La política argentina parece salida de la trama de un cuento de ciencia ficción. No sé si soy yo, cansado de los vetustos marcos teóricos clásicos, quien la interpreta en esa clave, o si es la propia realidad —superior a cualquier relato— la que se impone en su crudeza fantástica, misteriosa e irracional.
El célebre cuento de Borges, Las ruinas circulares, ofrece una metáfora inquietante. Allí, un mago demiurgo, venido de ninguna parte, se empeña en soñar a otro hombre en su totalidad: hueso por hueso, órgano por órgano, pelo por pelo, hasta darle una existencia que trascienda el sueño. Tras años de labor obsesiva, el mago lo logra y descubre con espanto que también él es, apenas, el sueño de otro.
Javier Milei encarna ese rol del gran soñador. Su criatura no es un hombre nuevo sino la “Argentina libertaria”, un país regido exclusivamente por la ley de la oferta y la demanda, donde el mercado es el más eficiente organizador de la vida social, y el individuo, dando rienda suelta a su afán de lucro natural, contribuye a la riqueza de la nación en su conjunto.
Pero como en Borges, el soñador ignora que él mismo es soñado. Lo sueñan los fondos de inversión, los organismos de crédito internacional, las corporaciones globales y sus socios locales que proyectan en él la ilusión de una nueva identidad política: la de un país dispuesto a aceptar el ajuste como parte de un renovado argot popular. Milei no es un demiurgo autónomo, sino una pieza dentro de una cadena de sueños más poderosos que lo exceden.
El problema es que ese sueño tropieza con límites muy concretos. Su programa descansa en un endeudamiento insostenible y en la postergación de una devaluación inevitable. La ilusión de un dólar contenido y de una inflación que cede gracias a la recesión no es más que un espejismo onírico.
Argentina ya conoce esta secuencia: deuda creciente, salto del tipo de cambio, caída de salarios, pobreza en ascenso, fábricas y comercios cerrados, represión y regresión social. Ruinas, no simbólicas, sino bien materiales y concretas.
De quién hablaba Borges realmente cuando escribió “No nos une el amor sino el espanto"
Esa repetición circular revela la paradoja argentina: lo que se anuncia como novedad es, en realidad, el regreso de viejas dependencias. Lo que se proclama como liberación no es más que subordinación a fuerzas externas.
La cuestión decisiva, entonces, no es el sueño del mago ni el de quienes lo sueñan a él, sino la vida de quienes habitan entre esas ruinas. Los trabajadores que ven licuarse su salario, los jubilados que eligen entre remedios y comida, los jóvenes excluidos de toda expectativa de futuro. Allí está la sustancia de la historia, y no en las ensoñaciones de poder.
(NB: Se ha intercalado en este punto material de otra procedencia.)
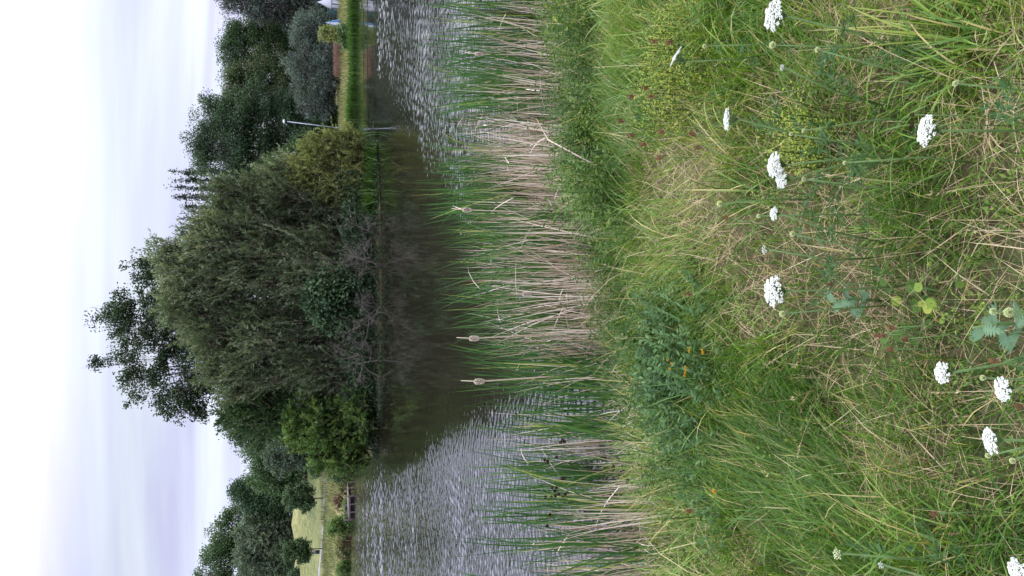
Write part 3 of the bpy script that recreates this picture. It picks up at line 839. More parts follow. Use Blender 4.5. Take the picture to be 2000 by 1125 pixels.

La pregunta es si la sociedad argentina seguirá siendo un personaje pasivo en un sueño ajeno, o si podrá romper el círculo y soñar en nombre propio. Porque mientras los demiurgos se debaten en sus ficciones, el fuego de la economía real no distingue ilusiones: devora vidas concretas.
Al final de Las ruinas circulares, Borges escribe: “Con alivio, con humillación, con terror, comprendió que él también era una apariencia, que otro lo estaba soñando.” Esa revelación, en la literatura, no destruye al soñador. En la política real, en cambio, la revelación llega demasiado tarde: cuando el hambre, la injusticia y la exclusión se han transformado en chispa.
Quizás la salida consista en dejar de delegar nuestros sueños. En asumir que no habrá mago que nos salve, ni fe que nos rescate. Solo un sueño colectivo y lúcido, despierto y propio, podrá transformar las ruinas en cimiento de futuro para todos los que se animen a pensar –soñar acaso- con un país y mundo mejor.